The revue format is, by its very nature, fundamentally episodic and somewhat disjointed. While each number tells its own story, the show as a whole is not quite equal to the sum of its varied parts. It lacks the impact of a show with an arc that takes us along for an emotional journey. Some numbers will have more universal appeal and relevance than others, and some songs are stronger in their lyrics than their music. That said, the overall theme noted above, of folks looking back and assessing those losses and gains, comes through, largely thanks to the performances by these estimable singing actors, Barrett’s superb direction, and the musical back-up, so it’s at least entertaining cabaret. The accompaniment by Rice and Ztyklunas is well done, if a bit repetitive in Shire’s mostly unmemorable music, often saved by Maltby’s clever lyrics. The creative team’s contributions included versatile Set Design by John Savage, simple Lighting Design by Christopher Brusberg, mostly unflattering Costume Design by Miranda Kau Giurleo, and Sound Design by Michael Policare which was out of balance and sometimes distorted. (In a small venue like this, with powerful singers like these, and only two musical instruments, one might question the use of any amplification at all). Assistant Director Ryan Began provided some ingenious sedentary choreography.

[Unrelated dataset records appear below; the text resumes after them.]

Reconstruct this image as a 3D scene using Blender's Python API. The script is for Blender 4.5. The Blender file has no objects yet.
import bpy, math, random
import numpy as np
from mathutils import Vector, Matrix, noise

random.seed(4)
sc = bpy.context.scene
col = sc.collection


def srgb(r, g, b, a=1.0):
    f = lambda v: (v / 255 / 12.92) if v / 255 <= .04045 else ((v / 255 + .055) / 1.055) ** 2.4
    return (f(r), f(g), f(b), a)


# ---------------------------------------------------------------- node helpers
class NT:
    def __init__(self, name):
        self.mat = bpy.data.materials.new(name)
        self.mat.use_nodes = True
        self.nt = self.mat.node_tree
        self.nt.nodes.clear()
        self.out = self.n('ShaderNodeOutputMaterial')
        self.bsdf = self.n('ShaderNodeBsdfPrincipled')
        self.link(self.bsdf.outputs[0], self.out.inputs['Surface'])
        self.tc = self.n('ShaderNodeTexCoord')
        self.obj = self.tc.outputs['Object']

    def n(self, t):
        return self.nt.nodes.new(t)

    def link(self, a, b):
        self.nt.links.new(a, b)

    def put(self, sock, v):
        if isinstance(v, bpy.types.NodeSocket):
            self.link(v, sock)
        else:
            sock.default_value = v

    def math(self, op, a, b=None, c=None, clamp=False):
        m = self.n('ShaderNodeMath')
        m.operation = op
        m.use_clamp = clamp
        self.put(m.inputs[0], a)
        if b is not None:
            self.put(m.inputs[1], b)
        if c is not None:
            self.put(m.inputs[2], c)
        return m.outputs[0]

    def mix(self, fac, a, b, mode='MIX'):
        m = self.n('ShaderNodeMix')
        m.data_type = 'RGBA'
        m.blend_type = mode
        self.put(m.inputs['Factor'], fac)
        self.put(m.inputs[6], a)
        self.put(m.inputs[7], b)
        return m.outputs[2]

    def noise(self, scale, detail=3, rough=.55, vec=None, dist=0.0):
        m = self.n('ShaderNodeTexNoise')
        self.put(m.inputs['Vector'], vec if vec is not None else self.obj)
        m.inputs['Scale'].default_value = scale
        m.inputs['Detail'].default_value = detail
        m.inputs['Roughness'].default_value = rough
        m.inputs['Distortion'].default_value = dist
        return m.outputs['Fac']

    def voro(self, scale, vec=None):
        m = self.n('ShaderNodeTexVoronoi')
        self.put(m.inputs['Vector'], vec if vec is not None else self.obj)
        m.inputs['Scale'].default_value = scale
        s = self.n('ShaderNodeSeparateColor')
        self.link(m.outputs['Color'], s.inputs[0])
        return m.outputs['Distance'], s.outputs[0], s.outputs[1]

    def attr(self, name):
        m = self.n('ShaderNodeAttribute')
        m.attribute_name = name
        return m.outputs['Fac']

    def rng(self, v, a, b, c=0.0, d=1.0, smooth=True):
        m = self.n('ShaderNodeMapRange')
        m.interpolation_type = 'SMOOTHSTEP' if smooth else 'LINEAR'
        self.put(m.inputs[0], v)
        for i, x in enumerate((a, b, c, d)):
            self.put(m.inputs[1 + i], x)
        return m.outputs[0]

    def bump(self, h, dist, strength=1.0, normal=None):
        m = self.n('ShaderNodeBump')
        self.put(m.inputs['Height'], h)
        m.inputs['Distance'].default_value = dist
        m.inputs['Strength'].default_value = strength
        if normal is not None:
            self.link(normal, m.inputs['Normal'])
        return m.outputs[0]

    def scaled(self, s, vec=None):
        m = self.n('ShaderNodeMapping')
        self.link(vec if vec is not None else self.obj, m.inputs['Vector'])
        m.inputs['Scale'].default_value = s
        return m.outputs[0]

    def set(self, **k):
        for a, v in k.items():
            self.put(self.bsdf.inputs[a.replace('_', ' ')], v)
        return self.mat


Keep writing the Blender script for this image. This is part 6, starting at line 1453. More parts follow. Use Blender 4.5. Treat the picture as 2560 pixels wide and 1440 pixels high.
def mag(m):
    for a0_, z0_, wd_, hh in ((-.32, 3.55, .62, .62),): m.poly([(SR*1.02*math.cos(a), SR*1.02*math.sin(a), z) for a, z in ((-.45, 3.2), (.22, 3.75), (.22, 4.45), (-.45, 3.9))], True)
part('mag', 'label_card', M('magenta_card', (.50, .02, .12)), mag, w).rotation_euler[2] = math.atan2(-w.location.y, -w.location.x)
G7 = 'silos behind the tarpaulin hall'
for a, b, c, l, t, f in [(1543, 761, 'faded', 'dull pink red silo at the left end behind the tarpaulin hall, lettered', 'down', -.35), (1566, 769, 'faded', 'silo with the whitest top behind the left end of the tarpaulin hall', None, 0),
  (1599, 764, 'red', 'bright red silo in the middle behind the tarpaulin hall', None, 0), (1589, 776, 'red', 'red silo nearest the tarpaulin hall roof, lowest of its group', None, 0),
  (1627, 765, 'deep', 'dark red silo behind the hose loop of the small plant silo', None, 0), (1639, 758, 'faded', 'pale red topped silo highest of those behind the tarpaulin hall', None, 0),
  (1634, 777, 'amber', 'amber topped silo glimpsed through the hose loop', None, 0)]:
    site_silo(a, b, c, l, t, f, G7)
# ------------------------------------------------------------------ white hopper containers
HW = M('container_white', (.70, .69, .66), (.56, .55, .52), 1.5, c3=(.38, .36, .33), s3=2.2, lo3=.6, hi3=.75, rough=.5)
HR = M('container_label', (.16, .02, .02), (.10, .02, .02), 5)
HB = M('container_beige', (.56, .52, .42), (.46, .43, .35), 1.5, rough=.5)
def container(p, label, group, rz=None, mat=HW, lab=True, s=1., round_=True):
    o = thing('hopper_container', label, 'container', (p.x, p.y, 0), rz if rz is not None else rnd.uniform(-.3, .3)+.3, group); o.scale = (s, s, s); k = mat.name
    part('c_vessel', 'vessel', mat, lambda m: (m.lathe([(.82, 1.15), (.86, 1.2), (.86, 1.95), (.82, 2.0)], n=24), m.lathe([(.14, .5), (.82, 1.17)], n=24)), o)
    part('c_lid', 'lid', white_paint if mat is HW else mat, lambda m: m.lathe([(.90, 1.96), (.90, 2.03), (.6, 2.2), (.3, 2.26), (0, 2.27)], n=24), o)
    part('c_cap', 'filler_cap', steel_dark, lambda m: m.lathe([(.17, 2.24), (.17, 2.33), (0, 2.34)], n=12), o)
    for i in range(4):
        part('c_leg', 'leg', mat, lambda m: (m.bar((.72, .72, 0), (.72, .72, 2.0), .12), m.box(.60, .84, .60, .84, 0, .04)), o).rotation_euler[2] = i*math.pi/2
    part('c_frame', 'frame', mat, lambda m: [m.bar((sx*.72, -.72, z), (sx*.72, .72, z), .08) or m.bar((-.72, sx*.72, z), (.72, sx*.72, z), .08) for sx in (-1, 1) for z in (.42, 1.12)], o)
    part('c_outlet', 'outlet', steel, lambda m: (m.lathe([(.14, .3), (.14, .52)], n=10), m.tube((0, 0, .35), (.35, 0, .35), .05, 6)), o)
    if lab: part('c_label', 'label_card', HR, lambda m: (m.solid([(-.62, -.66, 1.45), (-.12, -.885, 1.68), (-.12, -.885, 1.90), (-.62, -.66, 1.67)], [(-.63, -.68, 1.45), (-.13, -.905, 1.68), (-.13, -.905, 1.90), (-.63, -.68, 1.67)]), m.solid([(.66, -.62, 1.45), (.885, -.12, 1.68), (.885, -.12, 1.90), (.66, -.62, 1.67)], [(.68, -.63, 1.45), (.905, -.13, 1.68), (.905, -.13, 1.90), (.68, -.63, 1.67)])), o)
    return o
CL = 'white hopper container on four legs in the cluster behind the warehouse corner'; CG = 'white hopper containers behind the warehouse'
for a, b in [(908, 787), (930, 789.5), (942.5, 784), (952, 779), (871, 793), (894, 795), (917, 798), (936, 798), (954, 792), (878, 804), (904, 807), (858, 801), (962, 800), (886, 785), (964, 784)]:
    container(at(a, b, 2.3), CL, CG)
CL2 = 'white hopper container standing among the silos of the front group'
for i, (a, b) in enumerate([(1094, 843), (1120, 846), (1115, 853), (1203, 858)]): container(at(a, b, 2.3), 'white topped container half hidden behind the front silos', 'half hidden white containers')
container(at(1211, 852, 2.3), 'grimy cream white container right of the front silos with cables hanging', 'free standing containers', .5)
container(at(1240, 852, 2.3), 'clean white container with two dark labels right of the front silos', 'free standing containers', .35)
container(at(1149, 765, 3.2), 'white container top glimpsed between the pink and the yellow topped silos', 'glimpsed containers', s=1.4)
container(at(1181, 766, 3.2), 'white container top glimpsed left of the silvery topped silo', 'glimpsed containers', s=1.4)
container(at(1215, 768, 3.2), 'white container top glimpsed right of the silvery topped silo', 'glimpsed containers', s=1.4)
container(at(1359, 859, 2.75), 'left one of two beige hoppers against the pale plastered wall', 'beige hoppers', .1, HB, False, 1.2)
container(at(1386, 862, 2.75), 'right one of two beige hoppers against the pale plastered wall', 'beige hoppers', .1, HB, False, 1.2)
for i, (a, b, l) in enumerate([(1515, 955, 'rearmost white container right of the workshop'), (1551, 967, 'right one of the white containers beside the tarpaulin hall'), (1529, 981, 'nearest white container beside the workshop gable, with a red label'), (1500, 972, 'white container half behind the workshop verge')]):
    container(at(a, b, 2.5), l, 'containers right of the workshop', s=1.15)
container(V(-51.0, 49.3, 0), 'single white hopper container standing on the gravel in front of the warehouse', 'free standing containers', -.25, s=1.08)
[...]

Your enjoyment of the evening will probably depend on your attitude toward all such buffets: either you love loading up your plate with an eclectic batch of goodies, or you get slightly overwhelmed when the nutritious stuff and the gloppy fluff end up mixing into an unidentifiable melange. When the performances and overall direction are this good, you’d do well to consider this an excellent cabaret, sit back and enjoy. In the end, one could take issue with the claim that it’s not a revue. This show may be entitled “Closer Than Ever”, but, given its format, it’s so tantalizingly far from fully satisfying theatre.